● **Exercise objective**: Verbatim output of all the material below is required.

——

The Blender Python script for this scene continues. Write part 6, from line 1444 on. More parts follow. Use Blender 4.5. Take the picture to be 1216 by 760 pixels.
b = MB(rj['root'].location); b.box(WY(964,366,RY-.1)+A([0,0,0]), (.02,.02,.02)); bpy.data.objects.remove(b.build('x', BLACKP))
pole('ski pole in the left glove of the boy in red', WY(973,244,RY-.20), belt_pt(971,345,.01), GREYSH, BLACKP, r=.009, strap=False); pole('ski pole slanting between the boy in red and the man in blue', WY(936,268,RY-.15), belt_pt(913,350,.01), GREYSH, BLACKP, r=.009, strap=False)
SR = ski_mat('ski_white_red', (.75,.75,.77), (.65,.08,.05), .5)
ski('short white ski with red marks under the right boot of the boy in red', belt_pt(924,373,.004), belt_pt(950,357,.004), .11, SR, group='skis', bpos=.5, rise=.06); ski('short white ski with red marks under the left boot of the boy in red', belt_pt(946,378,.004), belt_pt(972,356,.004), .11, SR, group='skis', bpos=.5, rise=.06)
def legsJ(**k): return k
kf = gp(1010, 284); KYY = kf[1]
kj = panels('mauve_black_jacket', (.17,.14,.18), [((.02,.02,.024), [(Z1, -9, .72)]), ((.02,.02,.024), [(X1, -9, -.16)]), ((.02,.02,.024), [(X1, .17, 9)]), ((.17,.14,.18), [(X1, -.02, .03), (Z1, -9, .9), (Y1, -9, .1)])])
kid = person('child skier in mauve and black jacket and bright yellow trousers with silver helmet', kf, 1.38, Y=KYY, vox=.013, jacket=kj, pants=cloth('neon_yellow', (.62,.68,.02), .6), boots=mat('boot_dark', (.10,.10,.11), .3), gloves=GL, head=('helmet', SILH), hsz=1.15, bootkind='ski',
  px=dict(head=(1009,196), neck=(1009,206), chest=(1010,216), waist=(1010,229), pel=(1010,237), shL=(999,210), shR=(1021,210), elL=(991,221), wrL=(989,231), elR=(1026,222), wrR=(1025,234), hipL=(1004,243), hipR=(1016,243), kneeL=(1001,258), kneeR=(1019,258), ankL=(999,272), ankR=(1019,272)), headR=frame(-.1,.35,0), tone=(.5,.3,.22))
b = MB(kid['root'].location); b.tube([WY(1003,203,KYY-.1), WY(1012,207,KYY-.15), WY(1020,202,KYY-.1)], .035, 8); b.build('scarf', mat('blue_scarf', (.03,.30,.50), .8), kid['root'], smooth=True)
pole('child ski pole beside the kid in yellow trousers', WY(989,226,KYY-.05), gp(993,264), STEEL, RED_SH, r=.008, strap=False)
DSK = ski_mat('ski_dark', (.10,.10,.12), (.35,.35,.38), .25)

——

● **Result for this exercise**:
The Blender Python script for this scene continues. Write part 6, from line 1444 on. More parts follow. Use Blender 4.5. Take the picture to be 1216 by 760 pixels.
b = MB(rj['root'].location); b.box(WY(964,366,RY-.1)+A([0,0,0]), (.02,.02,.02)); bpy.data.objects.remove(b.build('x', BLACKP))
pole('ski pole in the left glove of the boy in red', WY(973,244,RY-.20), belt_pt(971,345,.01), GREYSH, BLACKP, r=.009, strap=False); pole('ski pole slanting between the boy in red and the man in blue', WY(936,268,RY-.15), belt_pt(913,350,.01), GREYSH, BLACKP, r=.009, strap=False)
SR = ski_mat('ski_white_red', (.75,.75,.77), (.65,.08,.05), .5)
ski('short white ski with red marks under the right boot of the boy in red', belt_pt(924,373,.004), belt_pt(950,357,.004), .11, SR, group='skis', bpos=.5, rise=.06); ski('short white ski with red marks under the left boot of the boy in red', belt_pt(946,378,.004), belt_pt(972,356,.004), .11, SR, group='skis', bpos=.5, rise=.06)
def legsJ(**k): return k
kf = gp(1010, 284); KYY = kf[1]
kj = panels('mauve_black_jacket', (.17,.14,.18), [((.02,.02,.024), [(Z1, -9, .72)]), ((.02,.02,.024), [(X1, -9, -.16)]), ((.02,.02,.024), [(X1, .17, 9)]), ((.17,.14,.18), [(X1, -.02, .03), (Z1, -9, .9), (Y1, -9, .1)])])
kid = person('child skier in mauve and black jacket and bright yellow trousers with silver helmet', kf, 1.38, Y=KYY, vox=.013, jacket=kj, pants=cloth('neon_yellow', (.62,.68,.02), .6), boots=mat('boot_dark', (.10,.10,.11), .3), gloves=GL, head=('helmet', SILH), hsz=1.15, bootkind='ski',
  px=dict(head=(1009,196), neck=(1009,206), chest=(1010,216), waist=(1010,229), pel=(1010,237), shL=(999,210), shR=(1021,210), elL=(991,221), wrL=(989,231), elR=(1026,222), wrR=(1025,234), hipL=(1004,243), hipR=(1016,243), kneeL=(1001,258), kneeR=(1019,258), ankL=(999,272), ankR=(1019,272)), headR=frame(-.1,.35,0), tone=(.5,.3,.22))
b = MB(kid['root'].location); b.tube([WY(1003,203,KYY-.1), WY(1012,207,KYY-.15), WY(1020,202,KYY-.1)], .035, 8); b.build('scarf', mat('blue_scarf', (.03,.30,.50), .8), kid['root'], smooth=True)
pole('child ski pole beside the kid in yellow trousers', WY(989,226,KYY-.05), gp(993,264), STEEL, RED_SH, r=.008, strap=False)
DSK = ski_mat('ski_dark', (.10,.10,.12), (.35,.35,.38), .25)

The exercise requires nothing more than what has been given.